As such, this synchronized messaging in leadership directives indicates that the GCI will parallel, if not absorb, existing efforts to make global public opinion more supportive of Xi’s regime through external cultural propaganda campaigns. Accordingly, the GCI’s intercultural dialogues and other public diplomacy initiatives will likely amplify an image of China that celebrates the party’s autocratic governance system, crowding out more objective media narratives that would exhibit that system’s reliance on mass repression.
Still, in its infancy, the GCI has yet to deliver policy outcomes on the scale of the Belt and Road Initiative or even Xi’s prior Global Security and Global Development Initiatives. Nevertheless, this latest initiative has already strengthened China’s “discourse power” within the nations of the Global South. For instance, the CCP’s Propaganda Department organized the August 2023 BRICS High-Level Media Forum, where state media outlets from the organization’s five members pledged to cooperate on “enhanc[ing] the discourse power of BRICS countries” through media industry coordination. Such coordination between state media outlets would allow elites to spread their preferred narratives, especially those of the Russian and Chinese governments that already wage information warfare to further their geopolitical ambitions.
It is worth noting that the same BRICS summit also prohibited coverage by independent journalists, further underscoring the restrictions on press freedom resulting from governments following the CCP’s lead in enhancing their state “discourse systems.” Since the CCP primarily targets the developing world in its information operations, these efforts to expand China’s “discourse power” under the GCI will likely amplify the propaganda of ruling elites in the Global South while repressing independent journalists’ investigations into public affairs.
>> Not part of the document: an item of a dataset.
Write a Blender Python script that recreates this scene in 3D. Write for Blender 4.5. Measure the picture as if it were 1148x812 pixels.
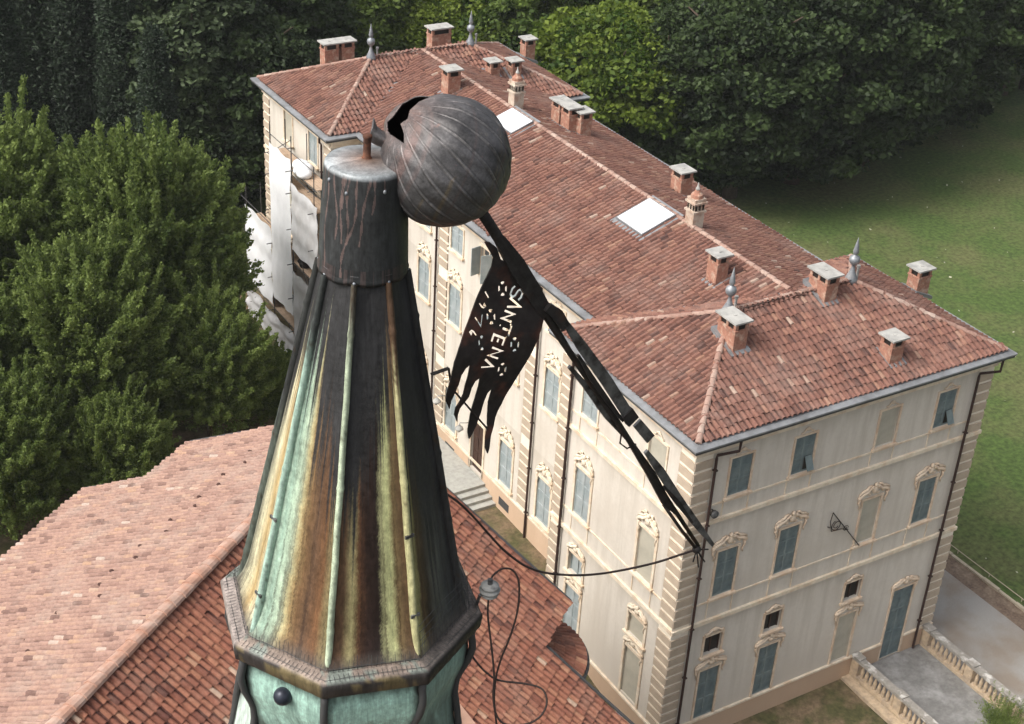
import bpy, bmesh, math, random
import numpy as np
from mathutils import Vector, Matrix, Euler
for o in list(bpy.data.objects): bpy.data.objects.remove(o)
S = bpy.context.scene; COL = S.collection
R = math.radians
# ------------------------------------------------------------------ camera
CP = np.array([-29.06112, -33.18100, 42.84797])
CR = np.array([0.857468, -0.511725, 0.053722]); CU = np.array([0.218953, 0.457371, 0.861900]); CF = np.array([0.465626, 0.727289, -0.504225])
FP = 1692.99
cam = bpy.data.cameras.new('camera'); co = bpy.data.objects.new('camera', cam); COL.objects.link(co)
co.matrix_world = Matrix(((CR[0], CU[0], -CF[0], CP[0]), (CR[1], CU[1], -CF[1], CP[1]), (CR[2], CU[2], -CF[2], CP[2]), (0, 0, 0, 1)))
cam.sensor_width = 36; cam.lens = FP/1148*36; cam.clip_end = 2000; cam.clip_start = .1
S.camera = co
S.render.resolution_x = 1024; S.render.resolution_y = 724
# ------------------------------------------------------------------ light
SUN_EL, SUN_AZ = 50, -84            # azimuth from +Y towards +X (negative: from the -X side)
w = bpy.data.worlds.new('World'); S.world = w; w.use_nodes = True
nt = w.node_tree; bg = nt.nodes['Background']
sk = nt.nodes.new('ShaderNodeTexSky'); sk.sky_type = 'NISHITA'; sk.sun_disc = False
sk.sun_elevation = R(SUN_EL); sk.sun_rotation = R(SUN_AZ); sk.dust_density = 7.0; sk.air_density = 0.8; sk.ozone_density = 0.4
hs = nt.nodes.new('ShaderNodeHueSaturation'); hs.inputs['Saturation'].default_value = .38      # thin overcast: a paler, greyer sky
nt.links.new(sk.outputs[0], hs.inputs['Color']); nt.links.new(hs.outputs[0], bg.inputs[0]); bg.inputs[1].default_value = 0.15
sd = bpy.data.lights.new('sun', 'SUN'); so = bpy.data.objects.new('sun', sd); COL.objects.link(so)
sd.energy = 0.95; sd.angle = R(18); sd.color = (1, .96, .90)
sdir = Vector((math.sin(R(SUN_AZ))*math.cos(R(SUN_EL)), math.cos(R(SUN_AZ))*math.cos(R(SUN_EL)), math.sin(R(SUN_EL))))
so.rotation_euler = sdir.to_track_quat('Z', 'Y').to_euler()
S.view_settings.view_transform = 'Standard'; S.view_settings.look = 'None'; S.view_settings.gamma = 1
S.view_settings.exposure = 0.66
S.render.engine = 'CYCLES'
# ------------------------------------------------------------------ helpers
def ray(px): return CF + CR*(px[0]-574)/FP - CU*(px[1]-406)/FP
def hit(px, P, N):                                   # where the sight line of a measured point meets a real plane
    d = ray(px); P = np.array(P, float); N = np.array(N, float)
    return CP + d*(((P-CP) @ N)/(d @ N))
def hz(px, z): return hit(px, (0, 0, z), (0, 0, 1))
def lin(c):
    return tuple((x/255/12.92 if x/255 <= .04045 else ((x/255+.055)/1.055)**2.4) for x in c)
WL = {}
def tag(o, label=None, cat=None, group=None, kind=None):
    if label: o['label'] = label
    if cat: o['category'] = cat
    if group: o['group'] = group
    if kind: o['kind'] = kind
    return o
def empty(name, loc, label=None, cat=None, group=None, rz=0):
    o = bpy.data.objects.new(name, None); COL.objects.link(o); o.location = loc; o.rotation_euler = (0, 0, rz)
    o.empty_display_size = .2
    WL[o.name] = Matrix.Translation(Vector(loc)) @ Euler((0, 0, rz)).to_matrix().to_4x4()
    return tag(o, label, cat, group)
def link_mesh(name, me, mat, parent=None, world=None):
    """mesh given in world coordinates (world None) or in its own coordinates placed by the matrix world"""
    o = bpy.data.objects.new(name, me); COL.objects.link(o)
    if mat is not None and not me.materials:
        for m in (mat if isinstance(mat, (list, tuple)) else [mat]): me.materials.append(m)
    mw = world if world is not None else Matrix.Identity(4)
    WL[o.name] = mw
    if parent is not None:
        o.parent = parent; o.matrix_local = WL[parent.name].inverted() @ mw
    else: o.matrix_world = mw
    return o
class MB:
    def __init__(s): s.v = []; s.f = []; s.m = []; s.t = []; s.c = None
    def add(s, vs, fs, mi=0, tint=.5):
        b = len(s.v); s.v += [tuple(float(x) for x in p) for p in vs]
        for f in fs: s.f.append(tuple(b+i for i in f)); s.m.append(mi); s.t.append(tint)
    def box(s, x0, x1, y0, y1, z0, z1, mi=0, tint=.5, M=None):
        vs = [(x0,y0,z0),(x1,y0,z0),(x1,y1,z0),(x0,y1,z0),(x0,y0,z1),(x1,y0,z1),(x1,y1,z1),(x0,y1,z1)]
        if M is not None: vs = [tuple(M @ Vector(p)) for p in vs]
        s.add(vs, [(0,3,2,1),(4,5,6,7),(0,1,5,4),(1,2,6,5),(2,3,7,6),(3,0,4,7)], mi, tint)
    def bar(s, a, b, w, h=None, up=(0,0,1), mi=0, tint=.5):
        a = np.array(a, float); b = np.array(b, float); d = b-a; L = np.linalg.norm(d); d /= L
        up = np.array(up, float); x = np.cross(d, up)
        if np.linalg.norm(x) < 1e-6: x = np.cross(d, (1, 0, 0))
        x /= np.linalg.norm(x); y = np.cross(x, d); h = h or w
        vs = [p+sx*x*w/2+sy*y*h/2 for p in (a, b) for sx, sy in ((-1,-1),(1,-1),(1,1),(-1,1))]
        s.add(vs, [(3,2,1,0),(4,5,6,7),(0,1,5,4),(1,2,6,5),(2,3,7,6),(3,0,4,7)], mi, tint)
    def tube(s, pts, rad, seg=8, mi=0, tint=.5, cap=True):
        pts = [np.array(p, float) for p in pts]; n = len(pts)
        rs = rad if isinstance(rad, (list, tuple)) else [rad]*n
        vs = []; ref = None
        for i in range(n):
            d = pts[min(i+1, n-1)]-pts[max(i-1, 0)]; d = d/(np.linalg.norm(d)+1e-12)
            if ref is None:
                ref = np.cross(d, (0, 0, 1));
                if np.linalg.norm(ref) < .1: ref = np.cross(d, (1, 0, 0))
            x = ref-d*(ref @ d); x /= np.linalg.norm(x)+1e-12; ref = x; y = np.cross(d, x)
            for k in range(seg):
                a = 2*math.pi*k/seg; vs.append(pts[i]+rs[i]*(math.cos(a)*x+math.sin(a)*y))
        fs = [(i*seg+k, i*seg+(k+1) % seg, (i+1)*seg+(k+1) % seg, (i+1)*seg+k) for i in range(n-1) for k in range(seg)]
        if cap: fs += [tuple(range(seg))[::-1], tuple((n-1)*seg+k for k in range(seg))]
        s.add(vs, fs, mi, tint)
    def lathe(s, prof, O=(0,0,0), X=(1,0,0), Y=(0,1,0), Z=(0,0,1), seg=16, mi=0, tint=.5, ph=0, caps=True):
        O, X, Y, Z = (np.array(q, float) for q in (O, X, Y, Z)); vs = []
        for r_, h in prof:
            for k in range(seg):
                a = ph+2*math.pi*k/seg; vs.append(O+Z*h+r_*(math.cos(a)*X+math.sin(a)*Y))
        n = len(prof)
        fs = [(i*seg+k, i*seg+(k+1) % seg, (i+1)*seg+(k+1) % seg, (i+1)*seg+k) for i in range(n-1) for k in range(seg)]
        if caps: fs += [tuple(range(seg))[::-1], tuple((n-1)*seg+k for k in range(seg))]
        s.add(vs, fs, mi, tint)
    def blob(s, c, r, seg=8, rings=5, mi=0, tint=.5):
        c = np.array(c, float); r = np.array(r if hasattr(r, '__len__') else (r,)*3, float)
        vs = [c+r*np.array((0,0,-1))]
        for i in range(1, rings):
            p = math.pi*i/rings-math.pi/2
            vs += [c+r*np.array((math.cos(p)*math.cos(2*math.pi*k/seg), math.cos(p)*math.sin(2*math.pi*k/seg), math.sin(p))) for k in range(seg)]
        vs.append(c+r*np.array((0,0,1))); t = len(vs)-1
        fs = [(0, 1+(k+1) % seg, 1+k) for k in range(seg)]
        for i in range(rings-2):
            fs += [(1+i*seg+k, 1+i*seg+(k+1) % seg, 1+(i+1)*seg+(k+1) % seg, 1+(i+1)*seg+k) for k in range(seg)]
        b = 1+(rings-2)*seg; fs += [(b+k, b+(k+1) % seg, t) for k in range(seg)]
        s.add(vs, fs, mi, tint)
    def mesh(s, name, smooth=False, tint=False):
        me = bpy.data.meshes.new(name); me.from_pydata(s.v, [], s.f)
        if max(s.m, default=0) > 0: me.polygons.foreach_set('material_index', s.m)
        if tint:
            a = me.attributes.new('tint', 'FLOAT', 'FACE'); a.data.foreach_set('value', s.t)
        if smooth: me.polygons.foreach_set('use_smooth', [True]*len(s.f))
        me.update(); return me
    def build(s, name, mat, parent=None, smooth=False, tint=False, world=None):
        return link_mesh(name, s.mesh(name, smooth, tint), mat, parent, world)
def np_mesh(name, V, F, smooth=False):
    me = bpy.data.meshes.new(name); n = F.shape[1]
    me.vertices.add(len(V)); me.vertices.foreach_set('co', V.astype(np.float32).ravel())
    me.loops.add(F.size); me.loops.foreach_set('vertex_index', F.astype(np.int32).ravel())
    me.polygons.add(len(F)); me.polygons.foreach_set('loop_start', np.arange(0, F.size, n, dtype=np.int32))
    me.update(calc_edges=True)
    if smooth: me.polygons.foreach_set('use_smooth', [True]*len(F))
    return me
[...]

As such, this summit illustrates the threat posed to free expression by Chinese information operations deployed under the guise of “mutual learning” between civilizations.
Without more concrete data on policy outcomes, examining official Chinese writings on the implementation of the GCI and information operations writ large may offer insights into the initiative’s future development as a propaganda tool. For example, the state-owned China Daily newspaper suggested that artificial intelligence and big data technologies should be used to expedite “cultural information” sharing across global media networks, indicating that the party will leverage emerging technologies to rapidly disseminate propaganda before Western media can spread more objective narratives. Such high-tech propagandizing would complement the party’s conventional tactics of establishing overseas state media outlets, acquiring majority equity stakes in independent foreign media organizations to control their content, and paying for inserts in mainstream Western newspapers to inject party narratives into democratic societies.
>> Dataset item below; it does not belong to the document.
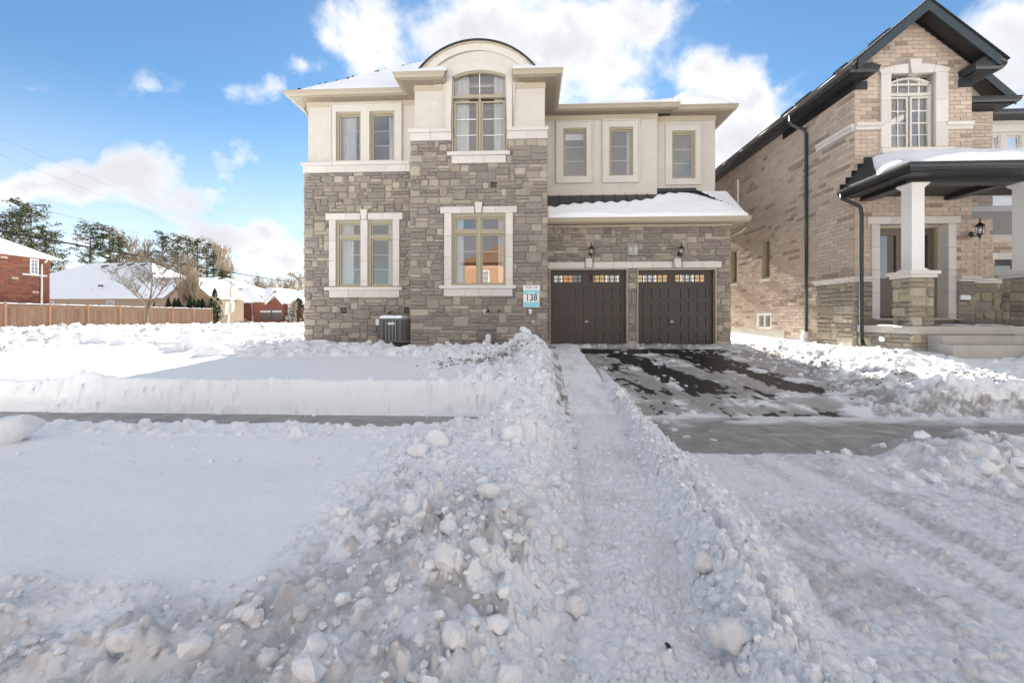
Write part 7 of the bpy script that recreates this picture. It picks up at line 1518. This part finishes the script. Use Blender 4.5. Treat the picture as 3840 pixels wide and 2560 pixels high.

Though civilian wings of the Chinese party-state operate these culturally flavored information operations, they also dovetail with the People’s Liberation Army’s (PLA) “media warfare” initiative that broadcasts a peaceful and harmonious image of China to engender favorable perceptions of its military operations. As such, ample precedent exists in the history of Chinese information operations to contend that the GCI will amplify state propaganda across mainstream and emerging media platforms, particularly when China is engaged in provocative behavior that may undermine its preferred image of a peaceful rising power.
Believing that the GCI is a campaign for propagating Chinese culture would confuse the initiative’s means and ends. In reality, the GCI uses cultural propaganda to legitimize the CCP’s revisionist activities as it seeks to undermine Washington’s leadership in setting international norms of state behavior.
Influence Operations
While its information operations will make broad efforts at shaping public opinion, the CCP will likely use the GCI as a platform for conducting targeted influence operations and espionage against foreign governments. President Xi’s claim that the GCI would commit the CCP “to deepen[ing] interactions with political parties and other organizations to expand the convergence of ideas and interests” clarifies that the initiative expands the party’s foreign political influence. Yet the above assessment regarding more subversive activities is substantiated by the fact that the initiative was unveiled at the CCP’s High-Level Meeting with World Political Parties. The party’s International Liaison Department (ILD) coordinated this diplomatic event, which forges connections with foreign governments to collect intelligence on their internal politics and recruit assets for spying and influence operations. According to researchers at the Hoover Institution, the ILD uses this party diplomacy to befriend and recruit “up-and-coming foreign politicians” so that they promote pro-China policies once they attain higher office.
CCP leaders’ statements likewise suggest that these influence efforts will expand beyond parties to reach the whole intellectual ecosystem that informs policy debates in democratic societies. ILD
Director Liu Jianchao, for instance, wrote in a China Daily editorial that GCI would promote “cultural dialogue” through “political parties, parliaments, research institutions, schools, enterprises, and NGOs,” indicating that his organization would work to co-opt individuals across the breadth of civil society so that they promote pro-China policies among their home countries’ elites. One could argue that the ILD’s cultural exchanges with foreign elites may not occasion efforts to recruit intelligence assets, given the apolitical substance of such meetings. The history of Chinese overseas espionage tactics, however, would suggest otherwise. Indeed, Chinese intelligence operatives often recruit assets under the guise of promoting Chinese culture to evade suspicion and induce cooperation from the target, according to the U.S.–China Economic and Security Commission. Furthermore, the Ministry of State Security (MSS), China’s overseas intelligence collection agency, even operates a front organization called the “China International Cultural Exchange Center.” Cultural exchanges between corporations and universities, as ILD Chair Liu recommended, would also provide the MSS with opportunities to deploy non-official operatives, often private individuals acting by proxy, to recruit assets in the private sector and academia—a frequently employed tactic, according to the Center for Strategic and International Studies. Accordingly, cultural exchanges may share the beauty of Chinese culture with foreign audiences. Yet, they also enable the Chinese security apparatus to increase the party’s influence within and insight into the domestic affairs of foreign countries.
If history is any guide, Chinese intelligence will likely conduct espionage under the auspices of the GCI. Additionally, GCI illuminates the future direction of the party’s influence operations deployed in the name of “intercivilizational collaboration.” For example, in his GCI inaugural speech before political parties from Latin America, Africa, Central Asia, and Southeast Asia, Xi promised “to share governance experience with political parties and organizations”—a reiteration of longstanding PRC policy to instruct foreign parties in establishing one-party dictatorships within their home countries. Described by scholars as “authoritarian learning,” this emboldening of autocratic elites in developing countries is likely to increase now that it has been enshrined as a core tenet of one of Xi’s global initiatives.